Puncaknya Dhani menyampaikan langsung larangan kepada Once ketika mereka bertemu di Gedung Kementerian Hukum dan Hak Asasi Manusia (Kemenkumham) di kawasan Rasuna Said, Jakarta Selatan, Selasa (18/4/2023).

“Ya saya enggak bakal izinkan Once bawakan lagu Dewa 19. Semua pengarang lagu sudah sepakat, bahwa semuanya harus pakai izin. Tadi kan udah dibicarakan tadi di depan," kata Ahmad Dhani seperti dilansir Kompas.com.

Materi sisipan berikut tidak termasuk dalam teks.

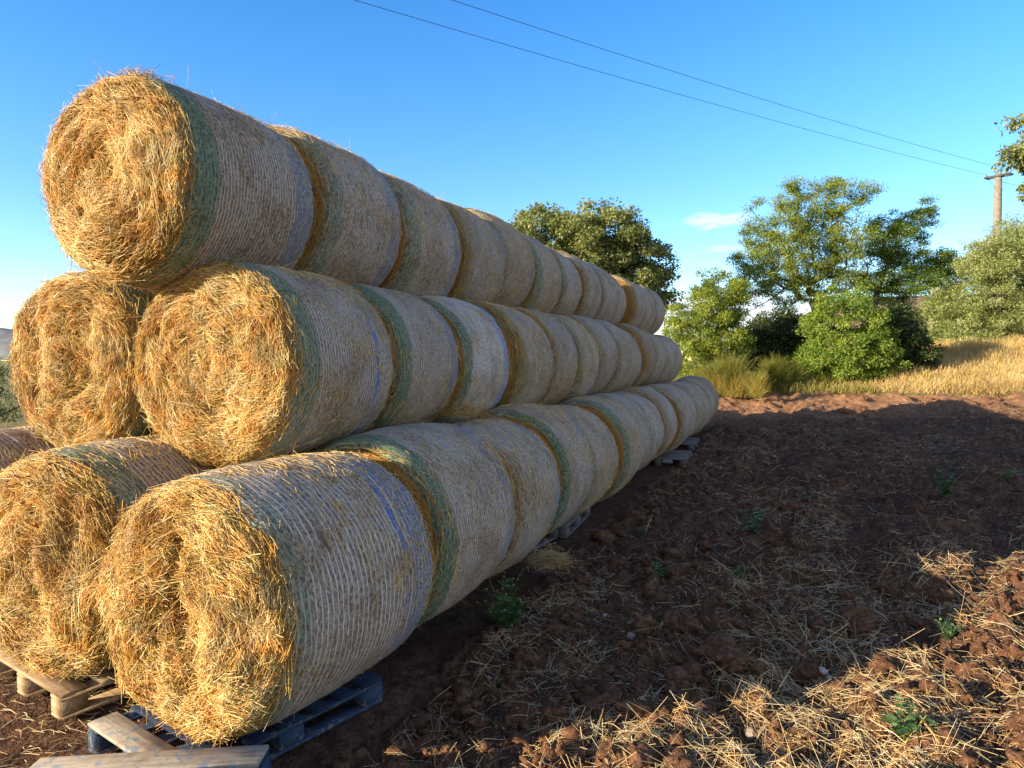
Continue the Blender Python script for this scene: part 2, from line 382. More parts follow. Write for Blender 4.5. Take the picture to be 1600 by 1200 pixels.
# ------------------------------------------------------------------ straws
def unit(v): return v/np.maximum(np.linalg.norm(v, axis=-1, keepdims=True), 1e-9)
def straw_geo(P, D, Nn, L, W, bend, seg=2, sides=3, tint=None):
    """n bent straws: centre P, direction D, up Nn, length, width, sag"""
    n = len(P); D = unit(D); B = unit(np.cross(D, Nn)); U = np.cross(B, D)
    t = np.linspace(-0.5, 0.5, seg+1)
    bx = rng.normal(0, 0.5, n)
    C = P[:, None]+D[:, None]*(L[:, None]*t)[..., None] - U[:, None]*(bend[:, None]*(4*t*t-0.5))[..., None] + B[:, None]*((bend*bx)[:, None]*(4*t*t))[..., None]
    if sides == 3: offs = [(0.5, -0.2), (-0.5, -0.2), (0.0, 0.45)]
    else: offs = [(0.5, 0.0), (-0.5, 0.0)]
    rings = [C + B[:, None]*(W[:, None, None]*a) + U[:, None]*(W[:, None, None]*b) for a, b in offs]
    V = np.stack(rings, 2)                       # n, seg+1, sides, 3
    k = sides
    base = (np.arange(n)*(seg+1)*k)[:, None, None]
    s = (np.arange(seg)*k)[None, :, None]; q = np.arange(k if k == 3 else 1)[None, None, :]; q2 = (q+1) % k
    Q = np.stack([base+s+q, base+s+q2, base+s+k+q2, base+s+k+q], -1).reshape(-1, 4)
    if tint is None: tint = rng.random(n)
    return V.reshape(-1, 3), Q, np.repeat(tint, (seg+1)*k)
def join_geo(gs):
    Vs, Qs, As, o = [], [], [], 0
    for V, Q, A in gs: Vs.append(V); Qs.append(Q+o); As.append(A); o += len(V)
    return np.vstack(Vs), np.vstack(Qs), np.concatenate(As)

# ------------------------------------------------------------------ bales
R0, LEN = 0.65, 1.2
SH = 0.135                         # shoulder rounding
def prof(y, L, seed=0, phi=0.0):
    """side radius at distance y from the front end"""
    e = np.minimum(y, L-y); q = np.clip(1-e/SH, 0, 1); t = np.abs(2*y/L-1)
    return R0 + 0.008 - 0.038*np.clip(t, 0, 1)**2.6 - 0.085*(1-np.sqrt(np.clip(1-q*q*0.92, 0, 1)))/0.72
class Face:
    """bumpy straw end of a bale: how far it sticks out (towards -y) at a point of the unit disc"""
    def __init__(s, seed, amp, lumps): s.seed, s.amp, s.lumps = seed, amp, lumps
    def __call__(s, x, z):
        r = np.hypot(x, z); ph = np.arctan2(z, x)
        h = s.amp*fbm(x*2.3+s.seed*3.1, z*2.3-s.seed, s.seed, 3, 0.55)*1.5
        h = h + s.amp*0.55*fbm(x*7, z*7+s.seed, s.seed+7, 3)
        h = h + 0.010*np.sin(r*30+1.6*fbm(x*2, z*2, s.seed+3, 2)*3+ph*0.7)*sst(0.1, 0.4, r)
        for u, v, su, sv, a in s.lumps: h = h + 1.1*a*np.exp(-((x-u)/su)**2-((z-v)/sv)**2)
        return h*(1-0.75*sst(0.72, 1.0, r)) - 0.02*r*r
def cap_point(F, x, z, sgn, L):
    """surface point of the bale end for unit-disc coordinates (r up to 1.12 wraps over the shoulder)"""
    r = np.hypot(x, z)
    rr = np.clip(r, 0, 0.86)/0.86
    y0 = -F(x, z)
    # inside r<0.86 flat-ish, then quarter ellipse over the shoulder
    q = np.clip((r-0.86)/0.14, 0, 1.6)
    y_s = SH*(1-np.cos(np.clip(q, 0, 1)*PI/2)) + np.clip(q-1, 0, 1)*0.10
    Rr = np.where(r < 0.86, R0*0.85*rr, R0*0.85+0.030*np.sin(np.clip(q, 0, 1)*PI/2))
    k = Rr/np.maximum(r, 1e-6)
    y = y0*(1-np.clip(q, 0, 1)) + y_s - 0.02*(1-np.clip(q, 0, 1))
    return np.stack([x*k, (y if sgn < 0 else L-y), z*k], -1)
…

Sebagai vokalis yang lekat dengan lagu-lagu Dewa 19, Once yang dalam berbagai kesempatan kerap diminta atau membawakan lagu-lagu Dewa 19 yang diciptakan oleh Dhani tentu saja tidak diuntungkan oleh larangan itu.

Namun seolah tak punya pilihan, dengan adanya larangan dari Dhani sebagai pencipta lagu, Once akhirnya menyatakan tidak akan membawakan lagu yang diciptakan Ahmad Dhani di Dewa 19, setidaknya dalam batas waktu yang belum ditentukan.

Sekalipun Once mengaku keputusannya itu merupakan keputusan pribadi, bukan bentuk penerapan hukum atau ketentuan yang berlaku.

Once rupanya punya alasan sendiri. Ia merujuk pada Undang-Undang Nomor 28 Tahun 2014 tentang Hak Cipta, Pasal 23 ayat 5: “Setiap orang dapat melakukan penggunaan secara komersial ciptaan dalam suatu pertunjukan tanpa meminta izin terlebih dahulu kepada pencipta dengan membayar imbalan kepada pencipta melalui Lembaga Manajemen Kolektif”.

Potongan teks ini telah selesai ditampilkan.